Amor de Perversão*
Direção: Alfredo Sternheim
Brasil, 1982.

Por Gabriel Carneiro

Realizado como projeto de encomenda para Paulo de Tarso Silveira e Fritz Jordan, que queriam entrar para o mercado cinematográfico com um melodrama, Amor de Perversão é talvez a produção com mais dinheiro de Alfredo Sternheim – além de elenco de primeira, que inclui nomes como Paulo Guarnieri, Leonardo Villar, Norma Blum, Raul Cortez, entre outros, uma grande equipe, com Carlos Reichenbach na fotografia e Zé Rodrix na música, o filme tem até grua, coisa raríssima nas produções da Boca do Lixo. O filme se centra na desilusão com a vida de um jovem universitário (Guarnieri), filho de um magnata das indústrias que teve de reconstruir sua carreira do zero depois de um grande incêndio.

Alfredo Sternheim, jornalista e crítico de cinema, começou como assistente de Walter Hugo Khouri – “A Ilha” (1963) e “Noite Vazia” (1964) – e dirigiu 24 longas, metade deles com sexo explícito, após a decadência da Boca. Até lá, dirigiu algumas pérolas, como “Anjo Loiro” (1972), “Violência na Carne” (1981), “Tensão e Desejo” (1983) e sua obra-prima, “Pureza Proibida” (1974). Sternheim, cinéfilo, sempre foi grande admirador dos melodramas e do cinema clássico. Não à toa, seus filmes sempre contavam grandes histórias de amor ou tragédias insólitas. Sempre com um tratamento clássico: o que lhe interessava, acima de tudo, era contar uma boa história, acessível a todos os públicos, de maneira a tocar sua audiência – a emoção acima da razão.

“Amor de Perversão” segue essa tendência: melodrama clássico, com o apelo erótico que a Boca exigia – com a musa Alvamar Taddei liderando o elenco feminino. A angústia de seu protagonista, o jovem ricaço, é de origem existencial: já que não há amor em sua vida, não vê propósito em se interessar por nada que lhe impõem – a profissão, os estudos, a noiva etc. Como filho de magnata, sua vida inteira foi traçada pelos pais. Deve, portanto, seguir a tradição e os bons costumes. Quase como um Khouri com vertente social e moral – sem o mesmo brilhantismo, porém, ao trabalhar as angústias internas -, “Amor de Perversão” aposta na máxima tragédia. Quando, enfim, o rapaz encontra uma paixão, sua família a rejeita, por ser de classe social diferente e tida como inferior.

Há um elogio evidente à sensibilidade popular.

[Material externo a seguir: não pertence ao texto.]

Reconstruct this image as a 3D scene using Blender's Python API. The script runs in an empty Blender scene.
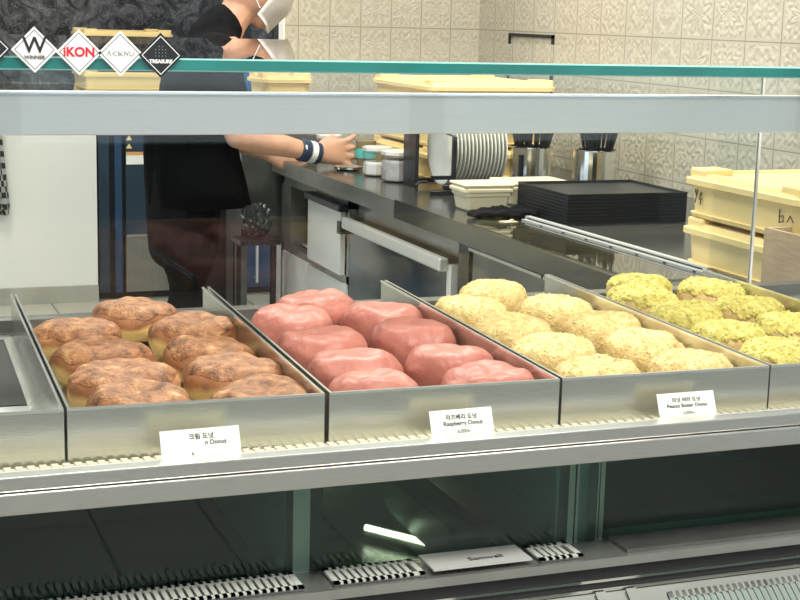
import bpy, bmesh, math, random
from mathutils import Vector, Matrix, noise
random.seed(7)
C = bpy.context.scene.collection
G = 1.35                      # camera height above the floor; heights below are written G - x
PI = math.pi

# ------------------------------------------------------------------ materials
def newmat(name):
    m = bpy.data.materials.new(name); m.use_nodes = True
    nt = m.node_tree
    return m, nt, nt.nodes['Principled BSDF']
def N(nt, typ, **kw):
    n = nt.nodes.new(typ)
    for k, v in kw.items(): setattr(n, k, v)
    return n
def L(nt, a, b): nt.links.new(a, b)
def rgba(c): return (c[0], c[1], c[2], 1)
def mat(name, col, rough=.5, metal=0, var=0, vscale=30, bump=0, bscale=60, spec=.5, sss=0, coat=0, stretch=None):
    m, nt, b = newmat(name)
    b.inputs['Roughness'].default_value = rough
    b.inputs['Metallic'].default_value = metal
    b.inputs['Specular IOR Level'].default_value = spec
    b.inputs['Coat Weight'].default_value = coat
    if sss:
        b.inputs['Subsurface Weight'].default_value = sss
        b.inputs['Subsurface Radius'].default_value = (.01, .005, .003)
    tc = N(nt, 'ShaderNodeTexCoord'); mp = N(nt, 'ShaderNodeMapping'); L(nt, tc.outputs['Object'], mp.inputs[0])
    if stretch: mp.inputs['Scale'].default_value = stretch
    nz = N(nt, 'ShaderNodeTexNoise'); nz.inputs['Scale'].default_value = vscale; nz.inputs['Detail'].default_value = 4
    L(nt, mp.outputs[0], nz.inputs['Vector'])
    r = N(nt, 'ShaderNodeValToRGB')
    r.color_ramp.elements[0].position = .3; r.color_ramp.elements[1].position = .7
    r.color_ramp.elements[0].color = rgba([max(0, x*(1-var)) for x in col]); r.color_ramp.elements[1].color = rgba([min(1, x*(1+var)) for x in col])
    L(nt, nz.outputs[0], r.inputs[0]); L(nt, r.outputs[0], b.inputs['Base Color'])
    if bump:
        n2 = N(nt, 'ShaderNodeTexNoise'); n2.inputs['Scale'].default_value = bscale; n2.inputs['Detail'].default_value = 5
        L(nt, mp.outputs[0], n2.inputs['Vector'])
        bp = N(nt, 'ShaderNodeBump'); bp.inputs['Strength'].default_value = bump; bp.inputs['Distance'].default_value = .004
        L(nt, n2.outputs[0], bp.inputs['Height']); L(nt, bp.outputs[0], b.inputs['Normal'])
    return m
def glassmat(name, tint=(.97, .99, .98), r0=.018):
    m = bpy.data.materials.new(name); m.use_nodes = True; nt = m.node_tree
    for n in list(nt.nodes): nt.nodes.remove(n)
    out = N(nt, 'ShaderNodeOutputMaterial'); mx = N(nt, 'ShaderNodeMixShader')
    t = N(nt, 'ShaderNodeBsdfTransparent'); t.inputs[0].default_value = rgba(tint)
    g = N(nt, 'ShaderNodeBsdfGlossy'); g.inputs['Roughness'].default_value = 0.0; g.inputs[0].default_value = (1, 1, 1, 1)
    lw = N(nt, 'ShaderNodeLayerWeight'); lw.inputs['Blend'].default_value = .5
    p = N(nt, 'ShaderNodeMath', operation='POWER'); p.inputs[1].default_value = 5
    mu = N(nt, 'ShaderNodeMath', operation='MULTIPLY_ADD'); mu.inputs[1].default_value = 1-r0; mu.inputs[2].default_value = r0
    L(nt, lw.outputs['Facing'], p.inputs[0]); L(nt, p.outputs[0], mu.inputs[0]); L(nt, mu.outputs[0], mx.inputs[0])
    L(nt, t.outputs[0], mx.inputs[1]); L(nt, g.outputs[0], mx.inputs[2]); L(nt, mx.outputs[0], out.inputs[0])
    return m
def emat(name, col, s):
    m, nt, b = newmat(name)
    b.inputs['Base Color'].default_value = rgba(col); b.inputs['Emission Color'].default_value = rgba(col); b.inputs['Emission Strength'].default_value = s
    return m
def tilemat(name, axis, tw, th, offu, offv, c_lo, c_hi):
    """embossed ornamental square tiles; axis = the horizontal world axis the wall runs along"""
    m, nt, b = newmat(name); b.inputs['Roughness'].default_value = .45
    tc = N(nt, 'ShaderNodeTexCoord'); sp = N(nt, 'ShaderNodeSeparateXYZ'); L(nt, tc.outputs['Object'], sp.inputs[0])
    def mth(op, a, bb=None, c=None):
        n = N(nt, 'ShaderNodeMath', operation=op)
        for i, v in enumerate((a, bb, c)):
            if v is None: continue
            if isinstance(v, (int, float)): n.inputs[i].default_value = v
            else: L(nt, v, n.inputs[i])
        return n.outputs[0]
    u0 = mth('DIVIDE', mth('SUBTRACT', sp.outputs[axis], offu), tw)
    v0 = mth('DIVIDE', mth('SUBTRACT', sp.outputs['Z'], offv), th)
    fu = mth('SUBTRACT', mth('FRACT', u0), .5); fv = mth('SUBTRACT', mth('FRACT', v0), .5)
    cu = mth('FLOOR', u0); cv = mth('FLOOR', v0)
    cmb = N(nt, 'ShaderNodeCombineXYZ'); L(nt, cu, cmb.inputs[0]); L(nt, cv, cmb.inputs[1])
    wn = N(nt, 'ShaderNodeTexWhiteNoise'); L(nt, cmb.outputs[0], wn.inputs['Vector'])
    s3 = N(nt, 'ShaderNodeSeparateColor'); L(nt, wn.outputs['Color'], s3.inputs[0])
    au = mth('ABSOLUTE', fu); av = mth('ABSOLUTE', fv)
    r = mth('SQRT', mth('ADD', mth('MULTIPLY', fu, fu), mth('MULTIPLY', fv, fv)))
    th_ = mth('ARCTAN2', av, au)
    k = mth('ADD', 16, mth('MULTIPLY', s3.outputs[0], 22))
    ph = mth('MULTIPLY', s3.outputs[1], 6.28)
    pet = mth('MULTIPLY', mth('COSINE', mth('MULTIPLY', th_, 8)), mth('ADD', .5, mth('MULTIPLY', s3.outputs[2], 2.5)))
    w1 = mth('SINE', mth('ADD', mth('ADD', mth('MULTIPLY', r, k), ph), pet))
    w2 = mth('MULTIPLY', mth('SINE', mth('MULTIPLY', au, 34)), mth('SINE', mth('ADD', mth('MULTIPLY', av, 34), ph)))
    pat = mth('ADD', mth('MULTIPLY', w1, .6), mth('MULTIPLY', w2, .5))
    nz = N(nt, 'ShaderNodeTexNoise'); nz.inputs['Scale'].default_value = 45; nz.inputs['Detail'].default_value = 5; L(nt, tc.outputs['Object'], nz.inputs['Vector'])
    pat = mth('ADD', pat, mth('MULTIPLY', mth('SUBTRACT', nz.outputs[0], .5), 4))
    edge = mth('MAXIMUM', au, av)
    frame = mth('GREATER_THAN', edge, .435)
    pat = mth('MULTIPLY', pat, mth('SUBTRACT', 1, frame))
    sm = N(nt, 'ShaderNodeMapRange'); sm.inputs[1].default_value = -.9; sm.inputs[2].default_value = .9; L(nt, pat, sm.inputs[0])
    ramp = N(nt, 'ShaderNodeValToRGB'); ramp.color_ramp.elements[0].color = rgba(c_lo); ramp.color_ramp.elements[1].color = rgba(c_hi)
    L(nt, sm.outputs[0], ramp.inputs[0])
    grout = mth('GREATER_THAN', edge, .488)
    mx = N(nt, 'ShaderNodeMixRGB'); L(nt, grout, mx.inputs[0]); L(nt, ramp.outputs[0], mx.inputs[1]); mx.inputs[2].default_value = rgba([x*.62 for x in c_lo])
    L(nt, mx.outputs[0], b.inputs['Base Color'])
    hgt = mth('SUBTRACT', sm.outputs[0], mth('MULTIPLY', grout, 1.5))
    bp = N(nt, 'ShaderNodeBump'); bp.inputs['Strength'].default_value = .35; bp.inputs['Distance'].default_value = .004
    L(nt, hgt, bp.inputs['Height']); L(nt, bp.outputs[0], b.inputs['Normal'])
    return m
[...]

O popular é autêntico – se fala na lata ou se é rude, aquilo faz parte de uma sinceridade crônica, sem o propósito de ofensa. Em oposição, vemos os ricos, que desdenham de qualquer pessoa que não se comportem da mesma maneira deles, ou que não tenham o mesmo dinheiro. São esnobes e controladores, limitados a uma visão de mundo antiquada. Sternheim sempre foi um libertário, que acredita na liberdade e na individualidade da mulher e das minorias, em oposição ao machismo reinante na Boca. Suas mulheres são fortes, decididas, quando heroínas. O papel marcante em “Amor de Perversão” é justamente o de Alvamar, a namoradinha de classe social tida como inferior. Ela se sustenta, sabe o que quer e sabe controlar em sua vida tudo aquilo que é reprovado socialmente – drogas, sexo etc. Se o personagem de Guarnieri entra num redemoinho sem volta é porque ele não sabe se portar sem a tutela financeira e comportamental dos pais. A crise, mostra Sternheim, não é a da falta de amor, e sim a de não saber ser independente dos outros. Quase como se dissesse que o problema de toda a família é não aceitar o mundo e sua independência – a expectativas para com os outros é que frustra a vida de todos.

O filme peca quando quer ser ainda mais melodramático. Se toda crise do jovem e a questão moral se coadunam muito bem dentro do classicismo de Sternheim, o excesso torna-se apelativo ao final, extremamente desnecessário. A desilusão basta ao filme. Sternheim acaba pesando a mão no roteiro, buscando escancarar o drama, sem desenvolver propriamente, ou tentando, através do choque das revelações, potencializar a emoção. Nisso, perde justamente a força de até então – e afasta “Amor de Perversão” dos grandes filmes de Alfredo, ainda que seja um belo trabalho a ser conferido.

*Publicado originalmente no site Cinequanon, em janeiro 2014, dentro da coluna Viva a Boca do Lixo.